Chapters 1-2 Summary

Robinson Crusoe was born in 1632 in the town of York, England. His father was from Germany; the family name was originally Kreutznaer. Robinson Crusoe had two elder brothers: one became a soldier and was killed in battle in Dunkirk fighting against the Spanish; the other one vanished without a trace.

Crusoe’s father initially presses him to train to become a lawyer, but Crusoe is determined to become a sailor. Both his parents are against this idea because they fear this would only lead to a life of misery. His father counsels him to remain at home and live the life of the middle class, which is the only guarantee of happiness: being too rich or too poor leads to sorrow. He points out the loss of his oldest child and sheds tears that move Crusoe.

Crusoe puts the matter aside for a few weeks and then approaches his mother. He asks her to speak to his father and encourage him to relent, but his mother refuses to go against her husband, even if she could change his mind. However, she reports this conversation to the elder Crusoe, who is adamant in refusing his consent. He believes (prophetically) that the life of a sailor will make his son “the most miserable wretch that was ever born.”

A year later, at the age of nineteen, Crusoe’s friends convince him to travel to London by sea. He joins up as a crew member so his passage will be free. When the wind and the sea pick up, Crusoe becomes seasick, and he regrets ignoring his father’s advice. He fears for his life and vows never to set foot on a ship again if he is ever blessed to return to land. The following day, the sea is calmer. Crusoe’s shipmate teases him for being so sick and fearful, stating that was nothing but a small squall. To celebrate, Crusoe joins with the other sailors in getting drunk—he quickly forgets his resolve to return to the shore.
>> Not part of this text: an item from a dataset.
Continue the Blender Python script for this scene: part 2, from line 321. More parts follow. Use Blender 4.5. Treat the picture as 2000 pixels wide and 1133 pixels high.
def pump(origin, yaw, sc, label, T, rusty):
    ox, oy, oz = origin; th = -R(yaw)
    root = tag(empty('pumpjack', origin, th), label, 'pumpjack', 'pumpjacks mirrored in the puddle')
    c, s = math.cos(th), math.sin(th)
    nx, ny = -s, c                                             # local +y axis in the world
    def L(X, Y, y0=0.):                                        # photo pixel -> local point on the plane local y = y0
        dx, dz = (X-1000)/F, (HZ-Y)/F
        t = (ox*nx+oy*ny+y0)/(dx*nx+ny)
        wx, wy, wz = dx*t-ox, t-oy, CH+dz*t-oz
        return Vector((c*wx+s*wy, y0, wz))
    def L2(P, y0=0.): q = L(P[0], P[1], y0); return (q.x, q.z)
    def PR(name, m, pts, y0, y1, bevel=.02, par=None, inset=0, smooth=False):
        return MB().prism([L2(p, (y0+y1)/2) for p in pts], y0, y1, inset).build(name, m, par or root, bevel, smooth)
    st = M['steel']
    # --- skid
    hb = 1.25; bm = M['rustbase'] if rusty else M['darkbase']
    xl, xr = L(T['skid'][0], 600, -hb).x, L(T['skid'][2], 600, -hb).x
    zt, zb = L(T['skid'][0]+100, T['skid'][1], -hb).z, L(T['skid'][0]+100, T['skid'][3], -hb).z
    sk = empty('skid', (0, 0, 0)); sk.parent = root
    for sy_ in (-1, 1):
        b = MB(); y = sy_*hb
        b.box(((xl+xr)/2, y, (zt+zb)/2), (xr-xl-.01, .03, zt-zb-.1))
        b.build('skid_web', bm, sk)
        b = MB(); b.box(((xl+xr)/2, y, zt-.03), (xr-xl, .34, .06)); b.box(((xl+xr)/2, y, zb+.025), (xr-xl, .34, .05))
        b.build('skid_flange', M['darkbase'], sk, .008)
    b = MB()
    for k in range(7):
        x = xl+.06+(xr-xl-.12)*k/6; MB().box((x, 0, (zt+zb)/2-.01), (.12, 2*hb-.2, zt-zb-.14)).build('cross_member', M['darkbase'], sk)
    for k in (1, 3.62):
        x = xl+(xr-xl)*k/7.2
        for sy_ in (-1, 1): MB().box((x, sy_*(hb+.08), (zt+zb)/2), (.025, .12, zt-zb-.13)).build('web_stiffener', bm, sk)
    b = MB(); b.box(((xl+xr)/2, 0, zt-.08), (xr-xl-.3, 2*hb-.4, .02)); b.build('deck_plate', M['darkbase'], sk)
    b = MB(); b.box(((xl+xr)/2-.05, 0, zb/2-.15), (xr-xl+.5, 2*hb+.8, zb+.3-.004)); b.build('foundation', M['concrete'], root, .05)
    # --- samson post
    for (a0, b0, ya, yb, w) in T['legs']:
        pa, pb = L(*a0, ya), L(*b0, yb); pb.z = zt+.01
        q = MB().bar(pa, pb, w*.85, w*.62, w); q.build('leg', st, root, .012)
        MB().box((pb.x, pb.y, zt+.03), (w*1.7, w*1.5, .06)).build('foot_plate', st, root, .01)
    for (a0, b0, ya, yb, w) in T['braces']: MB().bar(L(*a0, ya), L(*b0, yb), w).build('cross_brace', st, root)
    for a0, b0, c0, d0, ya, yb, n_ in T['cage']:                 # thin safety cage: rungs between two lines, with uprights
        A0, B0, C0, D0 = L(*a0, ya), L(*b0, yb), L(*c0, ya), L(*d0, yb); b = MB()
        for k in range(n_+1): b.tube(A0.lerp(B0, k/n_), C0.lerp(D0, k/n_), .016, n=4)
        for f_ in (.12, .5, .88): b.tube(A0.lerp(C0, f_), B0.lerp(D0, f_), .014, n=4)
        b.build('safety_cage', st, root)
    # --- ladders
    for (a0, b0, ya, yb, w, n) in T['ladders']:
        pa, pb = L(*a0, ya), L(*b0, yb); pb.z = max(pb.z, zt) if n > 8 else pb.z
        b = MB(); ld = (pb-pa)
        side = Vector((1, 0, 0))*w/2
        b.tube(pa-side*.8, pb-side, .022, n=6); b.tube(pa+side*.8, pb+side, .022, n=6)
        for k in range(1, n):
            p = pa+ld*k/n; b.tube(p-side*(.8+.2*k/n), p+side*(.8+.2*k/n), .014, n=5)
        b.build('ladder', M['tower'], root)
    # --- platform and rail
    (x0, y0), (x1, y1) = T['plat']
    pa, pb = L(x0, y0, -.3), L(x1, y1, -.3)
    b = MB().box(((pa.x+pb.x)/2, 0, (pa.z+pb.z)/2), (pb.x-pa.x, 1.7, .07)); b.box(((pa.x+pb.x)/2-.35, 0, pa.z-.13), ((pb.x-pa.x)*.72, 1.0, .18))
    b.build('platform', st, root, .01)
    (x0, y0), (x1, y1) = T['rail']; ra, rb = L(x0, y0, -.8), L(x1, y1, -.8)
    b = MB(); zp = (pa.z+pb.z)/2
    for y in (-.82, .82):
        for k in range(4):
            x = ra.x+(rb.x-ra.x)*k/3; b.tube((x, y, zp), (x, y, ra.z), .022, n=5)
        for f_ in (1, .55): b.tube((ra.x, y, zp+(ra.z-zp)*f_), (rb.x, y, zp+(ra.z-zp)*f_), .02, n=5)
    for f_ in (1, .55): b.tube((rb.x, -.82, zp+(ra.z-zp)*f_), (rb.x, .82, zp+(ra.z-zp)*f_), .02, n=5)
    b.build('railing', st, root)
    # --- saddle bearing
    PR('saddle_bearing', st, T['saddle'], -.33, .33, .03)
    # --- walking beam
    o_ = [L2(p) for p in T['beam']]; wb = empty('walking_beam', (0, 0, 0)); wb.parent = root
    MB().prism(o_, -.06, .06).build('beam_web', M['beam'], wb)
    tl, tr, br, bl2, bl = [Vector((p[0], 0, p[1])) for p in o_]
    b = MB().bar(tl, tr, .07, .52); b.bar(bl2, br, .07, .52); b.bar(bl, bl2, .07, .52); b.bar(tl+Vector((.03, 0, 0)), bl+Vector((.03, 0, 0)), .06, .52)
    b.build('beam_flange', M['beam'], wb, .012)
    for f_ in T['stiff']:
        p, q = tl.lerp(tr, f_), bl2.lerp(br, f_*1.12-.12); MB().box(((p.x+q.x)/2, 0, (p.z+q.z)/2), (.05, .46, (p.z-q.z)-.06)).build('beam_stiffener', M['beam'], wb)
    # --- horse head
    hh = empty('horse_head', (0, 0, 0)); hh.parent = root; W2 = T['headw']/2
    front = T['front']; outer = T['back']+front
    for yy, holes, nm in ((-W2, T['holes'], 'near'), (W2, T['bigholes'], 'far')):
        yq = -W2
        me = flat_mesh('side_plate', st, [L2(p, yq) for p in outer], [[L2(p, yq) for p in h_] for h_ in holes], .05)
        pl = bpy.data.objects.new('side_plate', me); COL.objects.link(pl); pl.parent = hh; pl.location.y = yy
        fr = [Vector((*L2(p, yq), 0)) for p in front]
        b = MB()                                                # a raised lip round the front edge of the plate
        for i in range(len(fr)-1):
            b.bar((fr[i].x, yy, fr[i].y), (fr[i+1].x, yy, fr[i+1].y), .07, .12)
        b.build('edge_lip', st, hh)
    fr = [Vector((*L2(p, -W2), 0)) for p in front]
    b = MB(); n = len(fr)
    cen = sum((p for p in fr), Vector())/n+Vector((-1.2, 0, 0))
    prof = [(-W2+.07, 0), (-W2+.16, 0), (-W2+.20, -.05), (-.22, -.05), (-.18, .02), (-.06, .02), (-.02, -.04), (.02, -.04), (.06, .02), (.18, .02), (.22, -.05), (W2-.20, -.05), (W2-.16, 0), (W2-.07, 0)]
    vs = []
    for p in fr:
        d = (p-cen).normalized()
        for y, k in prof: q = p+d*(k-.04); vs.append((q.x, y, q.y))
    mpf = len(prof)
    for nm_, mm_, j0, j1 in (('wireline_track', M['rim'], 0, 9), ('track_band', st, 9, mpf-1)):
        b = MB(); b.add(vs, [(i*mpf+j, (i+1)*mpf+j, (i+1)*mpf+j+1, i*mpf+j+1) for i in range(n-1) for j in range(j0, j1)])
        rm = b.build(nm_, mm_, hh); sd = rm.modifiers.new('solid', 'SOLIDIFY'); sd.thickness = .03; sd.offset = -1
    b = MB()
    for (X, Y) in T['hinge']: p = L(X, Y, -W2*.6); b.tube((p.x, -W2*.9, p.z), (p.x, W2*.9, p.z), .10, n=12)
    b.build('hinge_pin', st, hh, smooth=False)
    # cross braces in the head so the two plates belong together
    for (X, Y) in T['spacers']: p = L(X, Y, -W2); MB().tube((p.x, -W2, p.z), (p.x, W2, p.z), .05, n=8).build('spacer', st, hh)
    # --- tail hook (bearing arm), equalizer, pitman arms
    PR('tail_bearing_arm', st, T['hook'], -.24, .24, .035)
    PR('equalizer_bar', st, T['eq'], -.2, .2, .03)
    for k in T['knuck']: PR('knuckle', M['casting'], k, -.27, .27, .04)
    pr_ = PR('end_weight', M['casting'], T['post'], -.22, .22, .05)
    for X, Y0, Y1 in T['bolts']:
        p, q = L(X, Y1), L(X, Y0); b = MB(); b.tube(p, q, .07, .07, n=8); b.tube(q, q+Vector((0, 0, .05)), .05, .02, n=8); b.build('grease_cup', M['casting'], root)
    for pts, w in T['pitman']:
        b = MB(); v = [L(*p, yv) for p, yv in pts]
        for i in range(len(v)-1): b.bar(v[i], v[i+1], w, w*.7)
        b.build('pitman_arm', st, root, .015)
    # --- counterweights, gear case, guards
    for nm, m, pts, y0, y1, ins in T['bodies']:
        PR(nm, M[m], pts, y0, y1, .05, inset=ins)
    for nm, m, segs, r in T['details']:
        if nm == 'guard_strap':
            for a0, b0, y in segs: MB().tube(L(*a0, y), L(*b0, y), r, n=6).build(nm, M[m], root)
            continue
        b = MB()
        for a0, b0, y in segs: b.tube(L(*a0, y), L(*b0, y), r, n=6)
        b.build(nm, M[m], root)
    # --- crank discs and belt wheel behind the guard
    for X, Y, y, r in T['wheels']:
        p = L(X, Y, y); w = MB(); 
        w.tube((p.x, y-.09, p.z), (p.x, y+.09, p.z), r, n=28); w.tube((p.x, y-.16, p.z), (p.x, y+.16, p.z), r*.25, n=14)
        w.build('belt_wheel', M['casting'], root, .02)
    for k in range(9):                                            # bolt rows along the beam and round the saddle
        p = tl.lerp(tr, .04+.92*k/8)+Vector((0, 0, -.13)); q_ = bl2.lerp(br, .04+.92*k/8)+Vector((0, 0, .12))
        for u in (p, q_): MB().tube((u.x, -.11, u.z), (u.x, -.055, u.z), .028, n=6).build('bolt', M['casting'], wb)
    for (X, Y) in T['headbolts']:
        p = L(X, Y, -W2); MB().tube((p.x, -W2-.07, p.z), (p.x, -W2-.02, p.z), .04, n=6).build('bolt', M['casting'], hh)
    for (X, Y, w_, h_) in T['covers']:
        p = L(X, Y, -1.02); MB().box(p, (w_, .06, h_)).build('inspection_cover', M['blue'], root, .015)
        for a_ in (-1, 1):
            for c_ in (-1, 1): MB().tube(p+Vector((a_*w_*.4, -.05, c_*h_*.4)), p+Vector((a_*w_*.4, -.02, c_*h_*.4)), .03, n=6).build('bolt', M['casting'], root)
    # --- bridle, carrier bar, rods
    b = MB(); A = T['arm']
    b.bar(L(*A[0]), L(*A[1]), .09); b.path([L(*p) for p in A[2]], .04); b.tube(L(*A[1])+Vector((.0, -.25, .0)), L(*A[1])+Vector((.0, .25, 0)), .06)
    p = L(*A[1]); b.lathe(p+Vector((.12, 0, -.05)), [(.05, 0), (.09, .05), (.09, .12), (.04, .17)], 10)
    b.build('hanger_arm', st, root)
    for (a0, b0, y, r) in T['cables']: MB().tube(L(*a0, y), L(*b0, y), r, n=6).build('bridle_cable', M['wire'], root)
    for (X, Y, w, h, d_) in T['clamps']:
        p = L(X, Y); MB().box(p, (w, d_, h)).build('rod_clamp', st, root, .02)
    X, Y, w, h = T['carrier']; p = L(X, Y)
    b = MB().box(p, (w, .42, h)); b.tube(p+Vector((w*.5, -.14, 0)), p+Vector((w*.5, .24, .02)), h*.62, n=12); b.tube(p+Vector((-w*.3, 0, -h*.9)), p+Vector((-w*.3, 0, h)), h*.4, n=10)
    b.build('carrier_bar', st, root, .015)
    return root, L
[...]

The storm has slowed their travel. After several days, a much stronger storm overtakes them, frightening the entire crew, even those seasoned to such weather. Crusoe hides in his cabin as the sailors pray for deliverance. When the ship nears shore, they fire a cannon as a signal to those on land that rescue is required; a steady leak has sprung. A nearby ship sends out a boat to retrieve the crew from Crusoe’s ship. The crew escapes from the ship before it sinks and eventually makes landfall. The magistrates of the town give them lodging and money to return home.